Quel che noto però, dopo aver visto il documentario, è questo: qualcosa è andato male dal dopoguerra ad oggi, qualcosa si è spezzato, si è rotto. Abbiamo creduto che creando un forte tabù intorno alla Shoah, e alla figura dell’ebreo “sacrificato” dal nazionalsocialismo, si sarebbero fermate in tempo future barbarie. Che la shoah, il ricordo dei campi di concentramento, le tante commemorazioni, sarebbero serviti da deterrente. Qualcosa è andato storto perché tale progetto – che i tedeschi chiamano “politica della memoria”, Gedächtnispolitik – non ha funzionato, è fallito. Quando si vedono certe scene del documentario, quando sentiamo che i detenuti hanno l’impressione di vivere ad Alcatraz o nei Lager tedeschi, la deduzione che possiamo trarre è che non è servita tutta la politica della memoria dell’Unione europea.
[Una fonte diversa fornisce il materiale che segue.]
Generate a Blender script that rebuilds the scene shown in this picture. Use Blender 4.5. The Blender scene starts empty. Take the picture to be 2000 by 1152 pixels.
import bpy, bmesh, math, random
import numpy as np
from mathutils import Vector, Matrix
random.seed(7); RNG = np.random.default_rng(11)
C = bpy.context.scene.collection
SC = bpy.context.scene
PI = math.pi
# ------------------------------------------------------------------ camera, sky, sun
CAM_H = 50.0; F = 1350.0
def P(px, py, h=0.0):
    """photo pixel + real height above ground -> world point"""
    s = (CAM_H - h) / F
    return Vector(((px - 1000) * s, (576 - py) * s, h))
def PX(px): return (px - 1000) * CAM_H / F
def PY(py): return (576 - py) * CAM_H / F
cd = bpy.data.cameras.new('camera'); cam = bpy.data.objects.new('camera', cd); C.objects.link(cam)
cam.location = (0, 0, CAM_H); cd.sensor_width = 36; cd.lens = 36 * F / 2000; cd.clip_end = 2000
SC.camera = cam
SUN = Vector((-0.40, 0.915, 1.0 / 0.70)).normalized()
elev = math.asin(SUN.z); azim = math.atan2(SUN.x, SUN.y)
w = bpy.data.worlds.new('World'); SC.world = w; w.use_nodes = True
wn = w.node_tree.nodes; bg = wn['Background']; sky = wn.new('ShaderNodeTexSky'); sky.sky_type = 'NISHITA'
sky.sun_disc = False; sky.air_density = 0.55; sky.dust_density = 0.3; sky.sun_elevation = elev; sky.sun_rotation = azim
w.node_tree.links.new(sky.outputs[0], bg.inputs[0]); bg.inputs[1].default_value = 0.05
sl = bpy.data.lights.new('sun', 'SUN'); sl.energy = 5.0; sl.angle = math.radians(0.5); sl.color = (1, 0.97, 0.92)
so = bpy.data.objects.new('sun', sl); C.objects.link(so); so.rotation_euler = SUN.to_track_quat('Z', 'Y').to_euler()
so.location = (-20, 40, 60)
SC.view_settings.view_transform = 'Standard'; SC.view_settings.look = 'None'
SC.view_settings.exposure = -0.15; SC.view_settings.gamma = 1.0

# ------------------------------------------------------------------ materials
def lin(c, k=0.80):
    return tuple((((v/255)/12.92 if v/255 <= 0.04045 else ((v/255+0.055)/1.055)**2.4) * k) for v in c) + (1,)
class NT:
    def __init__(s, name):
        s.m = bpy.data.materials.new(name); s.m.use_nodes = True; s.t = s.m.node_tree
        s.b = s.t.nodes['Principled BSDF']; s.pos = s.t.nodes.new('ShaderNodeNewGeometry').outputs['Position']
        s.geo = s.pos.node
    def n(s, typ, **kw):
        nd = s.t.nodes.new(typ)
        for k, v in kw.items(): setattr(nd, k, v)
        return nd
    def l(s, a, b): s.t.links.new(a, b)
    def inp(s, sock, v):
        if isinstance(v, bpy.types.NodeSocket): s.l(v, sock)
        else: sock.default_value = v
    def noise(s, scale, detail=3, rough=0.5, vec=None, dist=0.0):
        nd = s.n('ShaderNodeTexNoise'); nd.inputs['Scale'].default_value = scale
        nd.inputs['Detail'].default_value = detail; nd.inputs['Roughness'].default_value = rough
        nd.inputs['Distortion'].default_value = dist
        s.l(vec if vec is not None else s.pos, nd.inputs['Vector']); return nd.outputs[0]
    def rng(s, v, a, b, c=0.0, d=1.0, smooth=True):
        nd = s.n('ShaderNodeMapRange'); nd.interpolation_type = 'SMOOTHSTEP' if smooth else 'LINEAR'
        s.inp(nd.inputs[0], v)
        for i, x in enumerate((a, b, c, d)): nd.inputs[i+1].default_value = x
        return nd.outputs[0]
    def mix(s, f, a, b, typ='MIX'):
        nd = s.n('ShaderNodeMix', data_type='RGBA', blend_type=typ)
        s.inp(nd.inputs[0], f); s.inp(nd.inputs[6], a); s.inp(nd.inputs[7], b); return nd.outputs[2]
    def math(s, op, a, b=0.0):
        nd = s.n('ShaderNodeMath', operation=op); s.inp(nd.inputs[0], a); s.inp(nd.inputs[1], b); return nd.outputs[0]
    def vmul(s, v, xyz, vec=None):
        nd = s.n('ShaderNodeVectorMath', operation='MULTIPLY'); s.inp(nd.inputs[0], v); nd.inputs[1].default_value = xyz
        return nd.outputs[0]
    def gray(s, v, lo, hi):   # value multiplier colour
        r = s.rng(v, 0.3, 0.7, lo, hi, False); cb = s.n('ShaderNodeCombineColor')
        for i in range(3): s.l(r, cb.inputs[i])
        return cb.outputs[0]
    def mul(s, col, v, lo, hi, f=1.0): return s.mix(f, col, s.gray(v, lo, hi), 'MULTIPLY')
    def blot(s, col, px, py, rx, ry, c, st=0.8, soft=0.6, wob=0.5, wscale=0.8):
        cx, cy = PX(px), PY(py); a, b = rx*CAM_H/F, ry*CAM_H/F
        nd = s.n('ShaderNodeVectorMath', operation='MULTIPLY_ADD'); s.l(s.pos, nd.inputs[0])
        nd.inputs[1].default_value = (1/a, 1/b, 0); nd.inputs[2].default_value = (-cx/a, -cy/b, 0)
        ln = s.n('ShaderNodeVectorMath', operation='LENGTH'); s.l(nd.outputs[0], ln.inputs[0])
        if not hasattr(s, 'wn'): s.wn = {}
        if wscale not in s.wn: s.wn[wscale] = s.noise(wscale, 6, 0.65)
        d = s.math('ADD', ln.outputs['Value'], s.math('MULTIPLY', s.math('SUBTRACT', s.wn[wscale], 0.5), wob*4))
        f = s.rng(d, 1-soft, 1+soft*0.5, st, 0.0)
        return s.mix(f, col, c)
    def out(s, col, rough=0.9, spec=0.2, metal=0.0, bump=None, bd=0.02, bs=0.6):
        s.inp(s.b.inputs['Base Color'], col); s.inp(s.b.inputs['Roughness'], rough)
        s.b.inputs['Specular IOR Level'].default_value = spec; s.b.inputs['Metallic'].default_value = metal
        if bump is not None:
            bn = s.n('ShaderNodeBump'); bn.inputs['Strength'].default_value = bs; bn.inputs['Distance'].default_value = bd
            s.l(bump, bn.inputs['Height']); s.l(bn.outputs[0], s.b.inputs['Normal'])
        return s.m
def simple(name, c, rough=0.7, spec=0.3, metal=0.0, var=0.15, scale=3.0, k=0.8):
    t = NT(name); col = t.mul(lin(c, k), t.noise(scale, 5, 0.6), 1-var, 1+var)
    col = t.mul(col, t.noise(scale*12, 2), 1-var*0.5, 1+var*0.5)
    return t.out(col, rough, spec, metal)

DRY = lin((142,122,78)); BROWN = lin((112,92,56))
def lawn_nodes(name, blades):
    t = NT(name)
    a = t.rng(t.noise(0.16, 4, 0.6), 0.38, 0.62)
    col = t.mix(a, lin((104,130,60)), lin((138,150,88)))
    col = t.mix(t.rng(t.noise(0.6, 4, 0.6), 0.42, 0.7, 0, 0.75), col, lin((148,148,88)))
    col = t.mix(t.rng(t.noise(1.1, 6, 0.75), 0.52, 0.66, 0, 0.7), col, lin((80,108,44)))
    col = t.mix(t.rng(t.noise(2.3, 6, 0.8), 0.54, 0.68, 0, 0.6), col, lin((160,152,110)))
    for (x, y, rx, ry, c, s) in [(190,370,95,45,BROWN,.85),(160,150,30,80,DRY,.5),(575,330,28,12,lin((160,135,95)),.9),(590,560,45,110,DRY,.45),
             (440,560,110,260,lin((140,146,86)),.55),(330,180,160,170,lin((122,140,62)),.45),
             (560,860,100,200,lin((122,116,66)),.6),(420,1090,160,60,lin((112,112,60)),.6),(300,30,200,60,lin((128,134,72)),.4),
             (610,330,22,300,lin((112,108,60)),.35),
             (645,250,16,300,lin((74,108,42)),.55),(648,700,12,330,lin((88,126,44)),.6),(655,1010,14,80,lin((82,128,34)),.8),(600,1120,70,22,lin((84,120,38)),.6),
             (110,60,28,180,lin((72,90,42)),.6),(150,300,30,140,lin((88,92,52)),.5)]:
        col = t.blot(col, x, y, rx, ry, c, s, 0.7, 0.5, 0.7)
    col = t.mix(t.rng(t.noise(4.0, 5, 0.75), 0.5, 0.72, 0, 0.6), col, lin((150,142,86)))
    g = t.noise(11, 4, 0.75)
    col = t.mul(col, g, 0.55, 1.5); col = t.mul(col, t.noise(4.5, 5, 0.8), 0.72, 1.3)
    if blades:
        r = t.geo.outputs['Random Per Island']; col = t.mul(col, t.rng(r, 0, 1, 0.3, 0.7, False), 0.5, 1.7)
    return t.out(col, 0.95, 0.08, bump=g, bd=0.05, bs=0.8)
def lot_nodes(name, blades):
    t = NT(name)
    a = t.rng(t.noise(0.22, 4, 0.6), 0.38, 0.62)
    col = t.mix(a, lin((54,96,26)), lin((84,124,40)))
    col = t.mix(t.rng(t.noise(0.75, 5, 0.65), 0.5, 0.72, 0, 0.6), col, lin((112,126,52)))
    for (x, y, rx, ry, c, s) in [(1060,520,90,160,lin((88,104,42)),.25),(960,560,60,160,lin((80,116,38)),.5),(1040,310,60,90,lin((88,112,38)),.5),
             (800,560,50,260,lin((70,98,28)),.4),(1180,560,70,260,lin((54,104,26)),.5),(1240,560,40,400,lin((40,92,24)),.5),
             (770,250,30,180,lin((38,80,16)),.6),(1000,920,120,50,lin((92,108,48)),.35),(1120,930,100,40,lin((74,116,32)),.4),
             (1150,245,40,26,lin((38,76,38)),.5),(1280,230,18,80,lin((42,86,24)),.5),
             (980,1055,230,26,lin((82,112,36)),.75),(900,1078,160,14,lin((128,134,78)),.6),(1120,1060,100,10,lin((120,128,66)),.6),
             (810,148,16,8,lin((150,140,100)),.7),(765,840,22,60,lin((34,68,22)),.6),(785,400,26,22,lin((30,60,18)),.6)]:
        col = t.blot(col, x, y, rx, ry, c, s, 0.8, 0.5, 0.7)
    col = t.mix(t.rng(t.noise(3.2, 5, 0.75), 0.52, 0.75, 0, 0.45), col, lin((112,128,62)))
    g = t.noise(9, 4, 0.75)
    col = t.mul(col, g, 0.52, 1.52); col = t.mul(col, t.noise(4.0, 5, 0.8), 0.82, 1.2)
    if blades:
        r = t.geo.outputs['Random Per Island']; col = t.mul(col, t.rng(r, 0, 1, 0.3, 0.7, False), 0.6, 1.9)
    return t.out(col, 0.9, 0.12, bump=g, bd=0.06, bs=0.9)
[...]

Su questo, secondo me, sarebbe interessante riflettere.

Tanto più interessante sarebbe riflettere su quel che ne consegue: questi campi di concentramento – con le varie politiche che li accompagnano – questo dar vita a muri, a rimpatri forzati, a respingimenti collettivi, vengono ormai teorizzati senza più pudore dall’Unione.

Alcuni di voi avranno forse letto la bozza di Conclusioni del Consiglio europeo del 25 e 26 giugno 2015 [1], formulate sulla base della lettera del Commissario Avramopoulos inviata ai Ministri dell’Interno dei 28 Stati membri [2] il 1° giugno in vista di tale Consiglio europeo. Già il 4 marzo scorso il Commissario, nel corso di una conferenza stampa, aveva detto chiaramente, senza appunto vergogna di sé, che l’Unione e i suoi Stati collaboreranno anche con le dittature per i rimpatri, se necessario. Adesso nella bozza di Conclusioni si afferma che migranti e richiedenti asilo verranno detenuti in structured border zones – quest’aggettivo è ricorrente e conferma l’esistenza di un linguaggio in continuo degrado, nelle istituzioni europee: da quando sono a Bruxelles mi rendo conto che ogni cinque minuti c’è qualcosa di “strutturato” nell’Unione: le zone di frontiera strutturate, i dibattiti strutturati, le prigioni strutturate, le riforme strutturali. Tutto è “strutturato” o “strutturale”, e nessuno sa bene cosa significhi. O meglio il significato è palese, ma viene nascosto dietro quest’aggettivo per non dare il nome appropriato alle cose.

Si parla di “structured border zones” per assicurare una veloce identificazione e registrazione delle impronte digitali (i cosidetti hotspot). Nella precedente lettera di Avramopoulos già si affermava che verranno mobilitati funzionari di Frontex per gli hotspot [3] e, in Italia, si stanno predisponendo caserme dotandole di sbarre. Una clausola nella lettera prevede persino eccezioni agli standard dell’Unione (già bassi di per sé), secondo cui le famiglie in detenzione devono rimanere unite, i migranti non devono essere detenuti in prigioni con detenuti comuni, e infine hanno diritto a un ricorso, in termini ragionevoli, contro la propria detenzione [4]. Secondo Steve Peers – uno dei massimi giuristi esperti di legge comunitaria – questo significherà che i migranti, famiglie incluse, non solo potranno essere incarcerati, ma dovranno anche convivere con detenuti condannati per gravi crimini.

[1] European Council (25 and 26 June 2015) – Draft Conclusions (file .pdf)

[2] Dimitris Avramopoulos, Increasing the effectiveness of the EU system to return irregular migrants, 1 giugno 2015
http://www.statewatch.org/news/2015/jun/eu-AVRAMOPOULOS-migration-letter-to-eu-ministers.pdf
http://data.consilium.europa.eu/doc/document/ST-10170-2015-INIT/en/pdf

[3]The Hotspot approach, launched by the European Agenda on Migration, should enable Frontex to provide substantial assistance on the ground to frontline Member States, at several stages. Frontex screening/interviewing teams, deployed usually in the course of Joint Operations and following the Hotspot approach, can provide significant support on identification. Dimitris Avramopoulos, Increasing the effectiveness of the EU system to return irregular migrants, 1 giugno 2015, Annex, pag. 4.

[4]If Member States are confronted with large numbers of irregular migrants arriving and do not have available sufficient places in closed detention facilities, they can apply the emergency clause of the Return Directive (Article 18). This provides Member States more flexibility regarding the conditions of closed detention of irregular migrants, by enabling them to derogate from the detention-related requirements of the Directive temporarily”. Dimitris Avramopoulos, Increasing the effectiveness of the EU system to return irregular migrants, 1 giugno 2015, Annex, pag. 4.